Rumors were circulating Wednesday night that the strike could be over as soon as today, Wilmore said, while cautioning that he had no inside knowledge about negotiations.

Bill Scheft, a staff writer and WGA shop steward for Late Show with David Letterman, told Deadline that he’s heard about hints of recent progress, despite hostilities among the chiefs of the streaming and legacy studios that could complicate talks with writers. 

“You don’t think Netflix wants ABC to go belly up? To me that’s the inherent problem,” Scheft said. “But everything on the other side that I hear seems that it’s kind of for real.”

In the meantime, the pickets continued. More than four dozen sign-waving people circled entrances to ABC on both sides of the building as black SUVs with tinted windows pulled into garage entrances. Actor-writer Stephanie D’Abruzzo of Sesame Street, writer Cristina Kinon of The Drew Barrymore Show and inaugural-season Saturday Night Live writer Alan Zweibel were among the WGA members Deadline spotted at Thursday’s demonstration. 

“It’s pretty fantastic that on Day 143 there’s still so much energy and so much support and so many folks out here,” said Micharne Cloughley, a Guild strike captain who wrote for Law & Order: Special Victims Unit. “So I’m still feeling very encouraged.”

The other, longer line outside was for ticketed audience members: As many as 100 people were waiting to be let inside for Thursday’s taping of The View. Some stood reading strike leaflets handed to them by picketers. Bob Eagleson of New Jersey wore a WGA strike button pinned to his hooded sweatshirt. “I’m sympathetic to the writers,” Eagleson told Deadline. But he still planned to see The View in person. 

Wearing strike pins into Drew Barrymore’s briefly re-started show got some audience guests kicked out of the taping. Eagleson was waved in alongside other ticket holders for The View shortly after 8:30 a.m.

RELATED: Picketers Hit ‘The View’ In NYC: “Huge Slap In The Face Of Labor That They Are On The Air”

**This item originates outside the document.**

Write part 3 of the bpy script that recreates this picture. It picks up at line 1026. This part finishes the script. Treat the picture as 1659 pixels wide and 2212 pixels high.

Panelists on The View including moderator Whoopi Goldberg have maintained that they’re not strikebreaking because they’re making do without the services of the show’s Guild-represented writing staff. 

“Trying to find loopholes to continue filming doesn’t help a strike,” Cloughley said. “But for now, we will just keep showing up and picketing and making sure that people know it is a struck show.”

Wilmore stressed that news of a deal ending the strike would be welcome.

“A strike this long isn’t good for anybody but hopefully a good deal will come out of it,” he said. “Everybody wants the strike to be over, so let’s hope it’s over soon — let’s put it like that. But I have no idea what’s going on. Last night there’s these [rumors] that it might be done today. If that’s the case, I hope so. 

“I don’t want to get my hopes up,” Wilmore said. “But I got my fingers crossed.”